● **WRITTEN INSTRUCTION**
Scan the records below for the line containing "me.materials.append(M['ground']); g = link('ground', me);" and the line containing "tag(link('mountain', me), 'far". Copy both, plus every line between, exactly.

● **RECORD EXCERPTS**
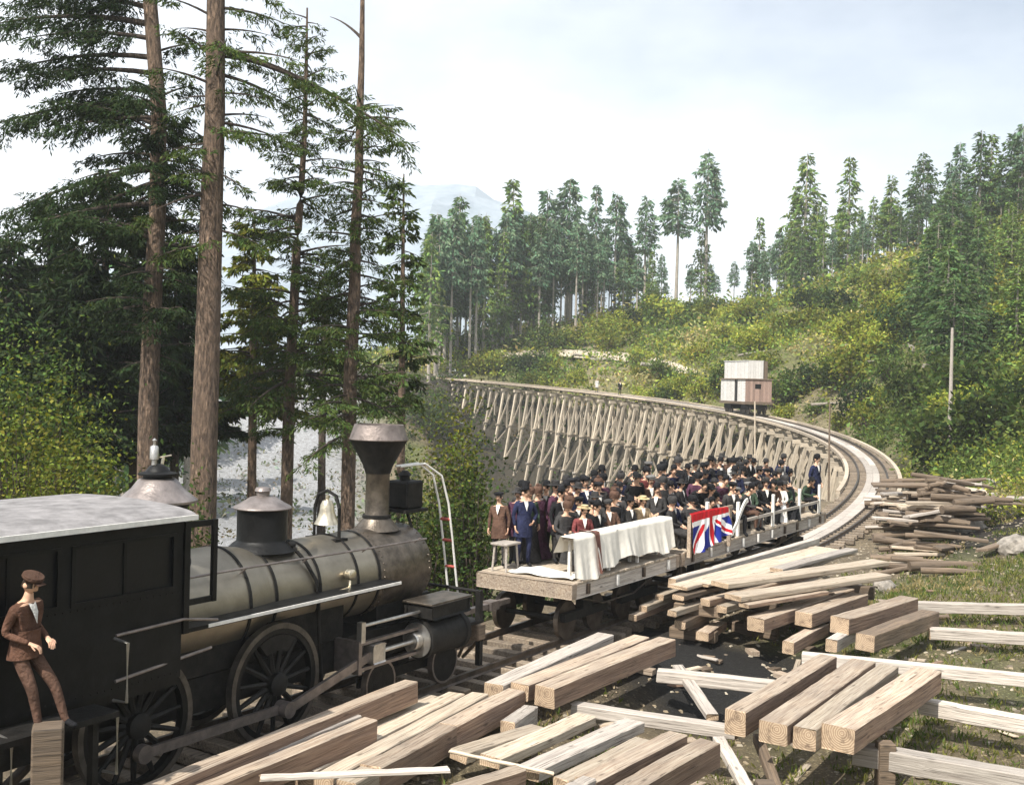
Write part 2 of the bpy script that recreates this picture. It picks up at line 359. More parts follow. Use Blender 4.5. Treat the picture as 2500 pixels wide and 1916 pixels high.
at = me.color_attributes.new('Col', 'FLOAT_COLOR', 'POINT'); at.data.foreach_set('color', np.c_[colr, np.ones(len(colr))].astype(np.float32).ravel())
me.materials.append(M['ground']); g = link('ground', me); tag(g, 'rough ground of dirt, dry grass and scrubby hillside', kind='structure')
# far mountain
mxs = np.linspace(-900, 500, 90); mys = np.linspace(620, 1300, 36); GX, GY = np.meshgrid(mxs, mys); fx, fy = GX.ravel(), GY.ravel()
prof = np.interp(fx, [-900, -480, -300, -160, -60, 20, 120, 500], [20, 60, 110, 168, 176, 150, 70, 10])
mz = prof * np.clip(1 - np.abs(fy - 950) / 330, 0, 1) ** .8 * (.86 + .3 * fbm(fx / 70, fy / 70)) + 5 * (fbm(fx / 9, fy / 9) - .5) - 4
i = np.arange(90 * 36).reshape(36, 90); q = np.stack([i[:-1, :-1], i[:-1, 1:], i[1:, 1:], i[1:, :-1]], -1).reshape(-1, 4)
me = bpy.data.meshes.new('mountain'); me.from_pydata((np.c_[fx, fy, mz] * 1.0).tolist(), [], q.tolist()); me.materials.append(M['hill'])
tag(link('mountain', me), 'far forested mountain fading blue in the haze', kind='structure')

# ------------------------------------------------------------------ railway track
def ribbon(s0, s1, off, w, z0, z1, step=1.0):
    mb = MB(); rings = []; n = max(2, int((s1 - s0) / step) + 1)
    for s in np.linspace(s0, s1, n):
        a, _ = track(s, off - w / 2); b_, _ = track(s, off + w / 2)
        rings.append([(a.x, a.y, a.z + z0), (b_.x, b_.y, b_.z + z0), (b_.x, b_.y, b_.z + z1), (a.x, a.y, a.z + z1)])
    mb.loft(rings); return mb
rt = thing('railway_track', 'curving railway track with wooden ties and plank walkway', None); del_cat = rt; rt['kind'] = 'structure'
for o in (-.75, .75):
    mb = MB(); rings = []
    for s in np.linspace(-6, SEND + 6, 190):
        p, th = track(s, o); nx, ny = -math.sin(th), math.cos(th); pr = [(-.055, -.13), (.055, -.13), (.02, -.10), (.018, -.035), (.035, -.03), (.035, 0), (-.035, 0), (-.035, -.03), (-.018, -.035), (-.02, -.10)]
        rings.append([(p.x + nx * a, p.y + ny * a, p.z + z_) for a, z_ in pr])
    mb.loft(rings); mb.build('rail', M['rail'], rt)
tie_me = [MB().box(-.11, .11, -l, l, -.30, -.131, ch=.012).mesh('tie', M['tie']) for l in (1.2, 1.28, 1.35)]
# ties are laid across the line: mesh long axis is y, grain runs along it
s = -4.0; k = 0
while s < SEND:
    p, th = track(s, random.uniform(-.06, .06)); o = link('tie', random.choice(tie_me), rt); o.location = p; o.rotation_euler = (0, 0, th + random.uniform(-.03, .03)); k += 1
    s += .58 if s < 60 else .72
walk_z = -.10
for a in np.arange(28.2, 160, 4.1):
    for oo in (-.17, .17):
        ribbon(a, a + 4.06, oo, .33, -.125, -.03 + random.uniform(-.012, .012)).build('walkway_plank', M['timber_grey'], rt)
for a in np.arange(44, 163, 5.0):
    for oo in (-1.36, 1.36): ribbon(a, a + 4.96, oo, .2, -.13, .06).build('guard_timber', M['plank'], rt)

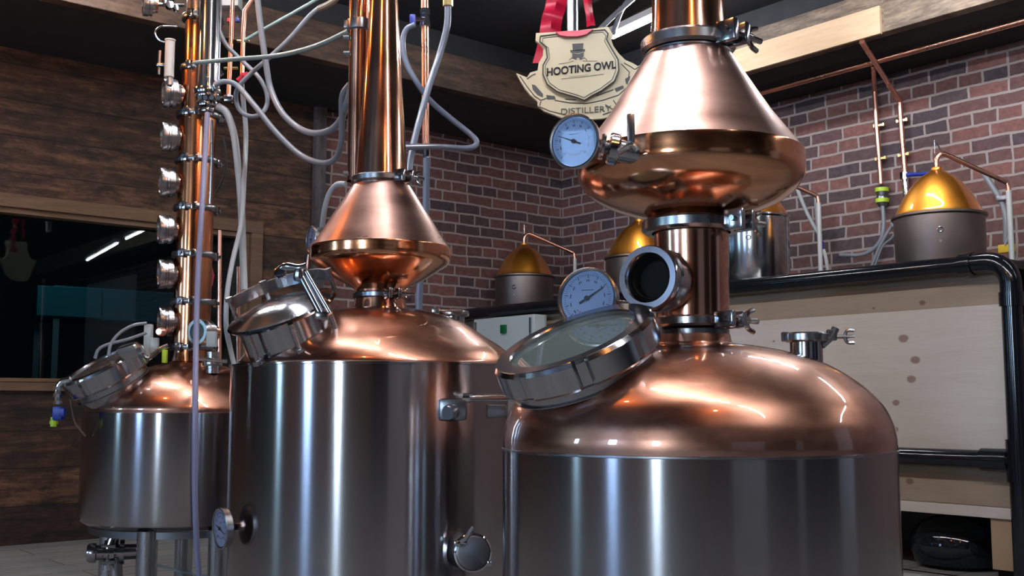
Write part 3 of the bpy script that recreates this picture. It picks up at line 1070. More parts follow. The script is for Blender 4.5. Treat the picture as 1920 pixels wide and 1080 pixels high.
# curved bracket ring standing behind the lid
pts = []
for i in range(25):
    a = math.radians(20 + 140 * i / 24)
    pts.append(cL + bd * math.cos(a) * R * .98 + bs * math.sin(a) * R * .98 + nL * .045)
for p, q in zip(pts[:-1], pts[1:]):
    dd = (q - p).normalized()
    box(b, (p + q) / 2, ((q - p).length * 1.05, .008, .034), (dd, nL.cross(dd), nL))
link('clamp_band', b, 'steel_mid', parent=ld)
for i, a in enumerate((200, 245, 290, 335, 20, 70, 115, 160)):
    aa = math.radians(a)
    d = bd * math.cos(aa) + bs * math.sin(aa)
    b = BM()
    p = cL + d * R * 1.0
    if i in (1, 2, 3):
        tube(b, [p - nL * .085, p - nL * .01], .008, 10)
        box(b, p - nL * .09, (.03, .02, .014), (d, nL.cross(d), nL), .003)
    elif i > 3:
        tube(b, [p - nL * .02, p + nL * .06], .007, 10)
        lathe(b, p + nL * .055, nL, [(0, 0), (.012, 0), (.012, .012), (0, .014)], 6)
    link('lid_bolt', b, 'steel_mid', parent=ld)
# swing arm
b = BM()
s0 = W(562, 512, 3.02); s1 = W(604, 592, 2.99)
tube(b, [s0, s1], .011, 12)
tube(b, [s0 + Vector((.018, 0, .004)), s1 + Vector((.022, 0, .006))], .007, 12)
lathe(b, s0 + Vector((0, 0, -.012)), ZA, [(0, -.01), (.015, -.01), (.018, 0), (.015, .022), (0, .03)], 20)
tube(b, [W(520, 517, 3.05), W(535, 500, 3.03), W(560, 503, 3.02), W(575, 500, 3.02)], .012, 12, 4)
lathe(b, W(529, 512, 3.04), Vector((-.3, -.8, .5)), [(0, 0), (.020, .004), (.02, .012), (0, .02)], 20)
tube(b, [W(572, 508, 3.02), W(576, 478, 3.03)], .008, 10)
box(b, s1, (.035, .03, .022), None, .005)
link('swing_arm', b, 'steel', parent=ld)
# side rod and socket on the right of the body
b = BM()
tube(b, [W(874, 746, 2.985), W(965, 745, 3.02)], .0095, 16)
lathe(b, W(868, 746, 2.985), Vector((1, 0, 0)), [(0, 0), (.013, 0), (.013, .02), (0, .02)], 16)
link('tie_rod', b, 'chrome', parent=mid)
b = BM()
box(b, W(850, 768, 3.0), (.075, .06, .06), None, .012)
lathe(b, W(842, 774, 2.965), Vector((-.5, -1, -.2)), [(0, .008), (.018, .008), (.022, 0), (.022, -.03)], 24)
link('bracket', b, 'steel_dark', parent=mid)
b = BM(); box(b, W(922, 771, 3.10), (.085, .03, .036), None, .006)
link('bracket_stop', b, 'steel_dark', parent=mid)
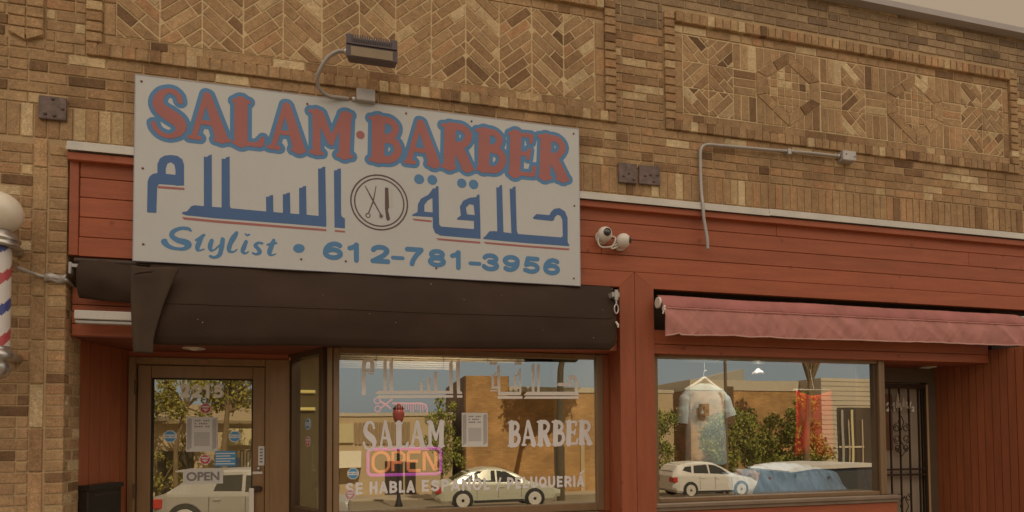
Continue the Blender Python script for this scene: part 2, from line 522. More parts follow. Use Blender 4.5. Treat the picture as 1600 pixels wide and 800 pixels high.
def text(name, body, x0, x1, z0, z1, yfront, m, parent, bold=0.02, thick=0.002, cap=False):
    cu = bpy.data.curves.new(name, 'FONT')
    cu.body = body; cu.size = 1.0; cu.offset = bold; cu.extrude = 0.001; cu.fill_mode = 'BOTH'
    t = bpy.data.objects.new('tmp', cu)
    me = bpy.data.meshes.new_from_object(t)
    bpy.data.objects.remove(t); bpy.data.curves.remove(cu)
    xs = [v.co.x for v in me.vertices]; ys = [v.co.y for v in me.vertices]; zs = [v.co.z for v in me.vertices]
    kx, ky = (x1-x0)/(max(xs)-min(xs)), (z1-z0)/(max(ys)-min(ys))
    base = min(ys)
    if cap:            # z0 is the base line, z1 the height of a capital
        cu = bpy.data.curves.new(name, 'FONT'); cu.body = 'H'; cu.size = 1.0; cu.offset = bold
        t = bpy.data.objects.new('tmp', cu); hm = bpy.data.meshes.new_from_object(t)
        hy = [v.co.y for v in hm.vertices]; base = min(hy); ky = (z1-z0)/(max(hy)-min(hy))
        bpy.data.objects.remove(t); bpy.data.curves.remove(cu); bpy.data.meshes.remove(hm)
    for v in me.vertices:
        v.co = (x0 + (v.co.x-min(xs))*kx, yfront + (thick if v.co.z < 0.5*(min(zs)+max(zs)) else 0), z0 + (v.co.y-base)*ky)
    me.materials.clear(); me.materials.append(m)
    o = bpy.data.objects.new(name, me); COL.objects.link(o)
    if parent is not None:
        o.parent = parent; o.matrix_parent_inverse = world(parent).inverted()
    return o
def clip(poly, a, b, c):       # keep a*x + b*z <= c
    o = []
    for i, p in enumerate(poly):
        q = poly[(i+1) % len(poly)]
        dp, dq = a*p[0]+b*p[1]-c, a*q[0]+b*q[1]-c
        if dp <= 0:
            o.append(p)
        if (dp < 0 < dq) or (dq < 0 < dp):
            t = dp/(dp-dq); o.append((p[0]+(q[0]-p[0])*t, p[1]+(q[1]-p[1])*t))
    return o
def area(p):
    return 0.5*sum(p[i][0]*p[(i+1) % len(p)][1]-p[(i+1) % len(p)][0]*p[i][1] for i in range(len(p)))
def clipbox(p, x0, x1, z0, z1):
    for a, b, c in ((-1, 0, -x0), (1, 0, x1), (0, -1, -z0), (0, 1, z1)):
        if len(p) < 3:
            return []
        p = clip(p, a, b, c)
    return p
def brick(mb, poly, yf=0.0, yb=0.03, fr=None, mi=0):
    if len(poly) < 3 or abs(area(poly)) < 2.5e-4:
        return
    if area(poly) < 0:
        poly = poly[::-1]
    q = []
    for p in poly:      # drop near-duplicate corners
        if not q or math.hypot(p[0]-q[-1][0], p[1]-q[-1][1]) > 0.004:
            q.append(p)
    if len(q) > 2 and math.hypot(q[0][0]-q[-1][0], q[0][1]-q[-1][1]) < 0.004:
        q.pop()
    if len(q) < 3:
        return
    fr = fr or (lambda a, b, d: (a, d, b))
    j = lambda: random.uniform(-0.0013, 0.0013)
    q = [(a+j(), b+j()) for a, b in q]
    n = len(q)
    cx, cz = sum(a for a, b in q)/n, sum(b for a, b in q)/n
    ins = []
    for a, b in q:
        d = math.hypot(cx-a, cz-b) + 1e-9
        ins.append((a+(cx-a)/d*0.005, b+(cz-b)/d*0.005))
    y = yf + random.uniform(-0.0015, 0.0015)
    vs = [fr(a, b, y) for a, b in ins] + [fr(a, b, y+0.0025) for a, b in q] + [fr(a, b, yb) for a, b in q]
    fs = [tuple(range(n))]
    for k in (0, n):
        fs += [((i+1) % n + k, i+k, i+k+n, (i+1) % n + k+n) for i in range(n)]
    mb.add(vs, fs, mi)
def rect(x0, x1, z0, z1):
    return [(x0, z0), (x1, z0), (x1, z1), (x0, z1)]
def course(mb, x0, x1, z, h, off=0.0, ln=0.2035, jt=0.0105, yf=0.0, heads=0.12, mi=0, fr=None):
    x = x0 - (off % (ln+jt))
    while x < x1 - 0.012:
        L = ln
        parts = [(x, x+L)]
        if random.random() < heads:
            parts = [(x, x+L/2-jt/2), (x+L/2+jt/2, x+L)]
        for a, b in parts:
            a, b = max(a, x0), min(b, x1)
            if b-a > 0.02:
                brick(mb, rect(a, b, z, z+h), yf, mi=mi, fr=fr)
        x += ln+jt
def uprights(mb, x0, x1, z0, z1, pitch=0.0715, jt=0.0095, yf=0.0, mi=0):
    n = max(1, round((x1-x0+jt)/pitch)); p = (x1-x0+jt)/n
    for i in range(n):
        brick(mb, rect(x0+i*p, x0+(i+1)*p-jt, z0, z1), yf, mi=mi)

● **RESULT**
me.materials.append(M['ground']); g = link('ground', me); tag(g, 'rough ground of dirt, dry grass and scrubby hillside', kind='structure')
# far mountain
mxs = np.linspace(-900, 500, 90); mys = np.linspace(620, 1300, 36); GX, GY = np.meshgrid(mxs, mys); fx, fy = GX.ravel(), GY.ravel()
prof = np.interp(fx, [-900, -480, -300, -160, -60, 20, 120, 500], [20, 60, 110, 168, 176, 150, 70, 10])
mz = prof * np.clip(1 - np.abs(fy - 950) / 330, 0, 1) ** .8 * (.86 + .3 * fbm(fx / 70, fy / 70)) + 5 * (fbm(fx / 9, fy / 9) - .5) - 4
i = np.arange(90 * 36).reshape(36, 90); q = np.stack([i[:-1, :-1], i[:-1, 1:], i[1:, 1:], i[1:, :-1]], -1).reshape(-1, 4)
me = bpy.data.meshes.new('mountain'); me.from_pydata((np.c_[fx, fy, mz] * 1.0).tolist(), [], q.tolist()); me.materials.append(M['hill'])
tag(link('mountain', me), 'far forested mountain fading blue in the haze', kind='structure')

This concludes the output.